In the corner of a field, the site of St Mary.

Dunningworth no longer exists, apart from the Hall (in reality, barely more than a farmhouse) and also - no, I'll come back to that in a moment.

If you can bear to leave the main Woodbridge to Snape road for a bit (this will mean slowing down considerably, so you may prefer not to) you can turn off at Tunstall and cut up through the lovely village of Blaxhall, home to the events in George Ewart Evans' masterpiece Ask the Fellows Who Cut the Hay.

Blaxhall church contains more of the work of the Rope family than any other church in Suffolk, so I expect you to go and take a look as a priority; but there is something else in the parish worthy of mention, if only in passing.

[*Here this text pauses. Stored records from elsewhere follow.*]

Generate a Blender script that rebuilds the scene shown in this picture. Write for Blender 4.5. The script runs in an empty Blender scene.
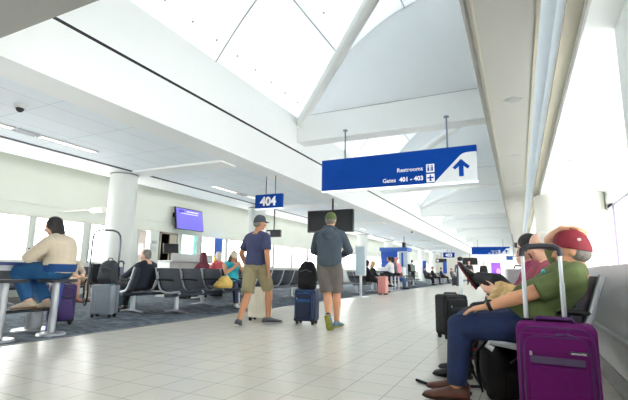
import bpy, bmesh, math, random
from mathutils import Vector as V, Matrix, noise
random.seed(4)
S = bpy.context.scene
COL = S.collection
PI = math.pi
R = math.radians

# ------------------------------------------------------------------ materials
def lin(c):
    c = c / 255
    return c / 12.92 if c <= .04045 else ((c + .055) / 1.055) ** 2.4

def rgb(c): return (lin(c[0]), lin(c[1]), lin(c[2]), 1)

CACHE = {}
def M(c, rough=.6, metal=0, var=.06, scale=6, bump=0, bscale=40, emit=0, spec=.5, sheen=0):
    key = (tuple(c), rough, metal, var, scale, bump, bscale, emit, spec, sheen)
    if key in CACHE: return CACHE[key]
    m = bpy.data.materials.new('mat'); m.use_nodes = True
    nt = m.node_tree; b = nt.nodes['Principled BSDF']
    b.inputs['Roughness'].default_value = rough; b.inputs['Metallic'].default_value = metal
    b.inputs['Specular IOR Level'].default_value = spec
    b.inputs['Sheen Weight'].default_value = sheen
    tc = nt.nodes.new('ShaderNodeTexCoord')
    n = nt.nodes.new('ShaderNodeTexNoise'); n.inputs['Scale'].default_value = scale; n.inputs['Detail'].default_value = 4
    nt.links.new(tc.outputs['Object'], n.inputs['Vector'])
    r = nt.nodes.new('ShaderNodeValToRGB')
    base = rgb(c)
    lo = [x * (1 - var) for x in base[:3]]; hi = [min(1, x * (1 + var)) for x in base[:3]]
    r.color_ramp.elements[0].position = .3; r.color_ramp.elements[1].position = .7
    r.color_ramp.elements[0].color = (*lo, 1); r.color_ramp.elements[1].color = (*hi, 1)
    nt.links.new(n.outputs['Fac'], r.inputs['Fac']); nt.links.new(r.outputs['Color'], b.inputs['Base Color'])
    if bump:
        n2 = nt.nodes.new('ShaderNodeTexNoise'); n2.inputs['Scale'].default_value = bscale
        nt.links.new(tc.outputs['Object'], n2.inputs['Vector'])
        bp = nt.nodes.new('ShaderNodeBump'); bp.inputs['Strength'].default_value = bump; bp.inputs['Distance'].default_value = .02
        nt.links.new(n2.outputs['Fac'], bp.inputs['Height']); nt.links.new(bp.outputs['Normal'], b.inputs['Normal'])
    if emit:
        b.inputs['Emission Color'].default_value = base; b.inputs['Emission Strength'].default_value = emit
    CACHE[key] = m
    return m

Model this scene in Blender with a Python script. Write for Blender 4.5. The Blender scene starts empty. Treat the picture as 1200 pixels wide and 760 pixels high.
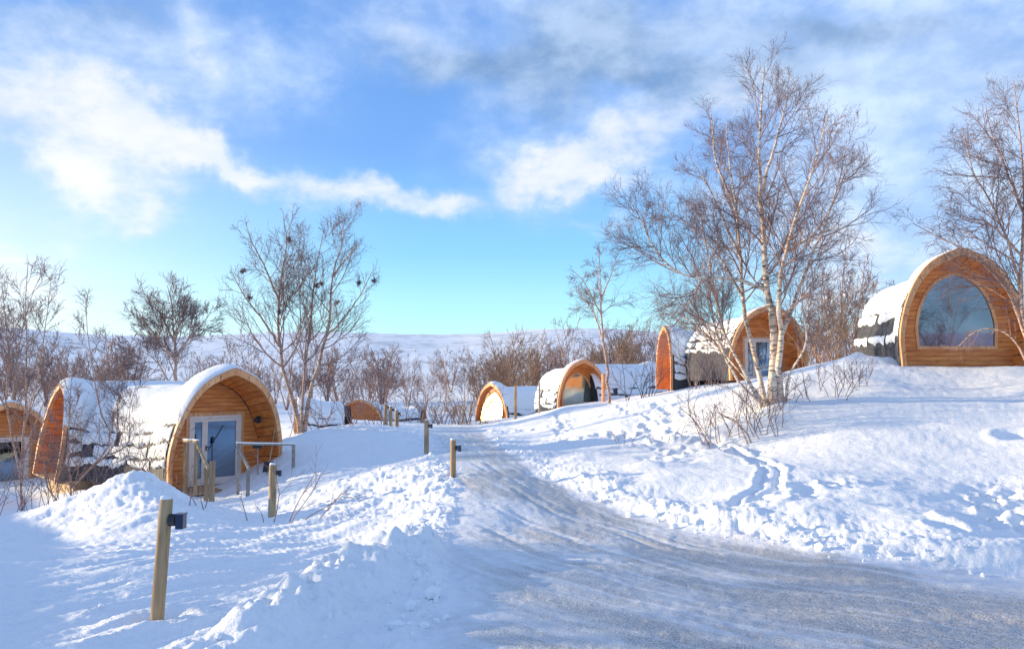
import bpy, bmesh, math, random
import numpy as np
from mathutils import Vector, Matrix

R = math.radians
rnd = random.Random(11)
rng = np.random.default_rng(7)
scene = bpy.context.scene
col = scene.collection

# ------------------------------------------------------------------ camera, exposure
FPX = 942.0
PITCH = math.atan(60 / FPX)
CAMZ = 1.7
cam_d = bpy.data.cameras.new('camera')
cam_d.lens = 36 * FPX / 1200
cam_d.sensor_width = 36
cam_d.clip_start = 0.1
cam_d.clip_end = 12000
cam = bpy.data.objects.new('camera', cam_d)
cam.location = (0, 0, CAMZ)
cam.rotation_euler = (R(90) + PITCH, 0, 0)
col.objects.link(cam)
scene.camera = cam
scene.view_settings.view_transform = 'Standard'
scene.view_settings.look = 'None'
scene.view_settings.exposure = 0.76
scene.view_settings.gamma = 1.0
scene.cycles.max_bounces = 5
scene.cycles.diffuse_bounces = 3
scene.cycles.glossy_bounces = 3
scene.cycles.transparent_max_bounces = 6
scene.cycles.use_denoising = True

def ray(px, py):
    u = (px - 600) / FPX; v = (380 - py) / FPX
    c, s = math.cos(PITCH), math.sin(PITCH)
    return np.array([u, c - v * s, s + v * c])
def P3(px, py, d):
    """world point seen at a pixel of the photograph at forward distance d"""
    r = ray(px, py)
    return r * (d / r[1]) + np.array([0, 0, CAMZ])
def azel(px, py):
    r = ray(px, py); r /= np.linalg.norm(r)
    return math.degrees(math.atan2(r[0], r[1])), math.degrees(math.asin(r[2]))

# ------------------------------------------------------------------ sun and sky
SUN_EL = 9.0
SUN_AZ = -79.0        # clockwise from +Y
SD = Vector((math.sin(R(SUN_AZ)) * math.cos(R(SUN_EL)), math.cos(R(SUN_AZ)) * math.cos(R(SUN_EL)), math.sin(R(SUN_EL))))
sun_d = bpy.data.lights.new('sun', 'SUN')
sun_d.energy = 4.5
sun_d.angle = R(0.5)
sun_d.color = (1.0, 0.78, 0.48)
sun = bpy.data.objects.new('sun', sun_d)
sun.rotation_euler = SD.to_track_quat('Z', 'Y').to_euler()
sun.location = (-60, 10, 40)
col.objects.link(sun)

class NT:
    def __init__(s, tree):
        s.t = tree; s.n = tree.nodes; s.l = tree.links
    def node(s, kind, **kw):
        n = s.n.new(kind)
        for k, v in kw.items():
            setattr(n, k, v)
        return n
    def put(s, sock, v):
        if isinstance(v, bpy.types.NodeSocket): s.l.new(v, sock)
        elif v is not None:
            if isinstance(v, (tuple, list)) and sock.type == 'RGBA' and len(v) == 3: v = (*v, 1)
            sock.default_value = v
    def math(s, op, a, b=None, c=None, clamp=False):
        n = s.node('ShaderNodeMath', operation=op); n.use_clamp = clamp
        s.put(n.inputs[0], a); s.put(n.inputs[1], b)
        if c is not None: s.put(n.inputs[2], c)
        return n.outputs[0]
    def vmath(s, op, a, b=None):
        n = s.node('ShaderNodeVectorMath', operation=op)
        s.put(n.inputs[0], a)
        if b is not None: s.put(n.inputs[1], b)
        return n
    def mix(s, f, a, b, mode='MIX'):
        n = s.node('ShaderNodeMix', data_type='RGBA', blend_type=mode)
        s.put(n.inputs[0], f); s.put(n.inputs[6], a); s.put(n.inputs[7], b)
        return n.outputs[2]
    def ramp(s, f, stops):
        n = s.node('ShaderNodeValToRGB'); e = n.color_ramp.elements
        while len(e) < len(stops): e.new(0.5)
        for el, (p, c) in zip(e, stops):
            el.position = p; el.color = (*c, 1) if len(c) == 3 else c
        s.put(n.inputs[0], f)
        return n.outputs[0]
    def noise(s, vec, scale, detail=4, rough=0.55, dist=0.0, out=0):
        n = s.node('ShaderNodeTexNoise')
        s.put(n.inputs['Vector'], vec); n.inputs['Scale'].default_value = scale
        n.inputs['Detail'].default_value = detail; n.inputs['Roughness'].default_value = rough
        n.inputs['Distortion'].default_value = dist
        return n.outputs[out]
    def mapr(s, v, a, b, c=0.0, d=1.0, smooth=True):
        n = s.node('ShaderNodeMapRange')
        if smooth: n.interpolation_type = 'SMOOTHSTEP'
        s.put(n.inputs[0], v); n.inputs[1].default_value = a; n.inputs[2].default_value = b
        n.inputs[3].default_value = c; n.inputs[4].default_value = d
        return n.outputs[0]

world = bpy.data.worlds.new('World'); scene.world = world; world.use_nodes = True
W = NT(world.node_tree); W.n.clear()
SKYK = 10.0     # the colours below are divided by the 0.1 strength of the background
def build_sky():
    tc = W.node('ShaderNodeTexCoord').outputs['Generated']
    d = W.vmath('NORMALIZE', tc).outputs[0]
    sep = W.node('ShaderNodeSeparateXYZ'); W.put(sep.inputs[0], d)
    x, y, z = sep.outputs
    el = W.math('MULTIPLY', W.math('ARCSINE', z), 57.29578)
    az = W.math('MULTIPLY', W.math('ARCTAN2', x, y), 57.29578)
    sky = W.node('ShaderNodeTexSky', sky_type='NISHITA'); sky.sun_disc = False
    sky.sun_elevation = R(SUN_EL); sky.sun_rotation = R(SUN_AZ % 360)
    sky.air_density = 1.0; sky.dust_density = 0.4; sky.ozone_density = 2.5
    k = SKYK
    def c(r, g, b): return (r * k, g * k, b * k)
    eln = W.math('DIVIDE', el, 60.0, clamp=True)
    grad = W.ramp(eln, [(0.0, (.50, .72, .79)), (0.06, (.36, .68, .80)), (0.14, (.20, .47, .76)),
                        (0.26, (.125, .29, .64)), (0.42, (.105, .24, .56)), (1.0, (.10, .21, .46))])
    grad = W.mix(1.0, grad, (k, k, k), 'MULTIPLY')
    base = W.mix(0.85, sky.outputs[0], grad)
    # clouds : high cirrus projected on a plane, gathered where the banks of cloud are
    zz = W.math('ADD', W.math('MAXIMUM', z, 0.0), 0.12)
    cp = W.node('ShaderNodeCombineXYZ'); W.put(cp.inputs[0], W.math('DIVIDE', x, zz)); W.put(cp.inputs[1], W.math('DIVIDE', y, zz))
    n1 = W.noise(cp.outputs[0], 1.3, 8, 0.58, 0.1)
    n2 = W.noise(cp.outputs[0], 3.2, 8, 0.60, 0.1)
    ae = W.node('ShaderNodeCombineXYZ'); W.put(ae.inputs[0], az); W.put(ae.inputs[1], el)
    ae2 = W.node('ShaderNodeCombineXYZ'); W.put(ae2.inputs[0], W.math('MULTIPLY', az, .62)); W.put(ae2.inputs[1], el)
    n3 = W.noise(ae2.outputs[0], 0.24, 9, 0.60, 0.1)
    warp = W.noise(ae.outputs[0], 0.13, 5, 0.6, 0.0, out=1)
    wv = W.vmath('MULTIPLY', W.vmath('SUBTRACT', warp, (.5, .5, .5)).outputs[0], (12, 9, 0)).outputs[0]
    pos = W.vmath('ADD', ae.outputs[0], wv).outputs[0]
    def blob(px, py, rx, ry, ang, amp):
        a, e = azel(px, py)
        m = W.node('ShaderNodeMapping', vector_type='TEXTURE'); W.put(m.inputs[0], pos)
        m.inputs[1].default_value = (a, e, 0); m.inputs[2].default_value = (0, 0, R(ang))
        m.inputs[3].default_value = (rx / 16.5, ry / 16.5, 1)
        ln = W.vmath('LENGTH', m.outputs[0]).outputs['Value']
        return W.mapr(ln, 1.0, 0.0, 0.0, amp)
    def total(L):
        s = None
        for b in L:
            v = blob(*b)
            s = v if s is None else W.math('ADD', s, v)
        return s
    white = total([(60, 115, 210, 100, -8, 0.8), (200, 150, 165, 75, -28, .95), (300, 205, 125, 48, -30, .85), (430, 232, 140, 40, -4, .9),
                   (530, 240, 70, 32, 5, .6), (85, 205, 85, 50, 0, .95), (185, 238, 75, 48, 0, .95), (235, 55, 60, 40, -45, .5),
                   (640, 205, 130, 60, 10, .8), (710, 160, 160, 65, 25, .85), (690, 262, 90, 22, 0, .45), (840, 120, 130, 60, 20, .5),
                   (20, 330, 170, 130, 0, .6), (985, 315, 170, 110, 0, .7), (1120, 30, 150, 50, 0, .45), (500, 30, 90, 40, 0, .4)])
    veil = total([(1010, 210, 330, 200, 0, .9), (1140, 150, 260, 200, 0, .8), (640, 170, 230, 120, 10, .55), (150, 60, 330, 110, 0, .6),
                  (560, 20, 300, 90, 0, .6), (900, 20, 420, 120, 0, .8), (330, 60, 200, 100, 0, .35), (1150, 330, 200, 120, 0, .5)])
    dark = total([(520, 60, 150, 65, -10, .6), (690, 45, 220, 75, 5, .8), (860, 95, 230, 42, -12, .85), (1000, 40, 240, 50, -5, .7),
                  (120, 30, 260, 60, 5, .4), (620, 120, 120, 50, 10, .45), (1170, 90, 120, 50, 0, .45)])
    # outside of the picture the cover goes on at random
    outm = W.mapr(W.math('ABSOLUTE', az), 34, 60)
    outm = W.math('MULTIPLY', W.math('MAXIMUM', outm, W.mapr(el, 29, 45)), W.mapr(el, 3, 12))
    gen = W.math('MULTIPLY', W.mapr(n1, .34, .62), .75)
    white = W.math('ADD', white, W.math('MULTIPLY', outm, gen))
    tex = W.math('ADD', W.math('MULTIPLY', W.math('SUBTRACT', n3, .5), 2.0), W.math('MULTIPLY', W.math('SUBTRACT', n2, .5), 1.3))
    wm = W.mapr(W.math('ADD', white, W.math('MULTIPLY', tex, W.math('MINIMUM', W.math('MULTIPLY', white, 1.5), .55))), 0.0, 1.15)
    dm = W.mapr(W.math('ADD', dark, W.math('MULTIPLY', tex, W.math('MINIMUM', dark, .45))), 0.0, .85)
    dm = W.math('MULTIPLY', dm, .9)
    vm = W.mapr(W.math('ADD', veil, W.math('MULTIPLY', tex, W.math('MINIMUM', veil, .35))), 0.0, 1.0)
    out = W.mix(W.math('MULTIPLY', vm, .8), base, W.mix(W.mapr(n3, .3, .7), c(.25, .37, .60), c(.50, .60, .76)))
    out = W.mix(dm, out, W.mix(W.mapr(n3, .35, .65), c(.12, .21, .36), c(.27, .37, .53)))
    shade = W.mapr(W.math('ADD', W.math('ADD', W.math('MULTIPLY', n3, 1.1), W.math('MULTIPLY', n2, .5)), W.math('MULTIPLY', wm, .40)), .75, 1.35)
    wc = W.mix(shade, c(.35, .46, .66), c(.58, .59, .63))
    out = W.mix(W.math('MULTIPLY', wm, .9), out, wc)
    # brighter, whiter air towards the low sun
    sd = W.vmath('DOT_PRODUCT', d, tuple(SD)).outputs['Value']
    glow = W.math('MULTIPLY', W.mapr(sd, .30, 1.0), W.mapr(el, 24, 0))
    out = W.mix(W.math('MULTIPLY', glow, .8), out, c(.82, .80, .74))
    out = W.mix(W.mapr(el, -1.5, -0.2, 1, 0), out, c(.55, .66, .85))
    bg = W.node('ShaderNodeBackground'); W.put(bg.inputs[0], out); bg.inputs[1].default_value = 0.1
    o = W.node('ShaderNodeOutputWorld'); W.l.new(bg.outputs[0], o.inputs[0])
build_sky()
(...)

As you leave this sleepy little hollow on the way back to the busy Snape road, notice the woods on your right. The roads around here are so little used that you may afford yourself the luxury of seeing how they dovetail into a field about a mile after leaving Blaxhall village centre. Here, an old hedgerow leads up to a banked corner of the field.

At Domesday, this was the site of St Mary's church, the beating heart of a parish that has almost completely disappeared. John Blatchly records that it is last heard of in the 1254 taxation roll, and that by 1600 certainly it was gone. It may be one of the few churches in Suffolk to be lost by depopulation rather than Reformation. 1254 is close enough to the epidemics of the late 1340s that wiped out two thirds of the population of Suffolk for us to consider they might have been a cause; in general, because East Anglia was the most populous part of England until the Industrial Revolution, there are very few lost villages. However, Dunningworth is different to many of Suffolk's other churches in that it was parochial, not a Priory out-station, so again Church politics do not appear to be to blame.

Intriguingly, Blatchly reports that in 1926, remains were still discernible, and in recent years the plough has put up flint rubble. The 13th century was a time of considerable rebuilding in Suffolk, so there may still be much on this site to be found. An excavation on 1844 unearthed a large number of skeletons, which I suppose was not unexpected.

Just beyond the church, and past the Hall, you will find the heart of Dunningworth today. Although the parish has been split, and subsumed into Blaxhall, Tunstall and Snape, it used to include the south bank of the river Alde, and because of this the historic parish includes the great complex of concert hall, galleries and gift shops that today we call Snape Maltings; indeed, White's Suffolk Directory of 1844 records that Newson Garrett, who started it all, lived at Snape Bridge Maltings, Dunningworth.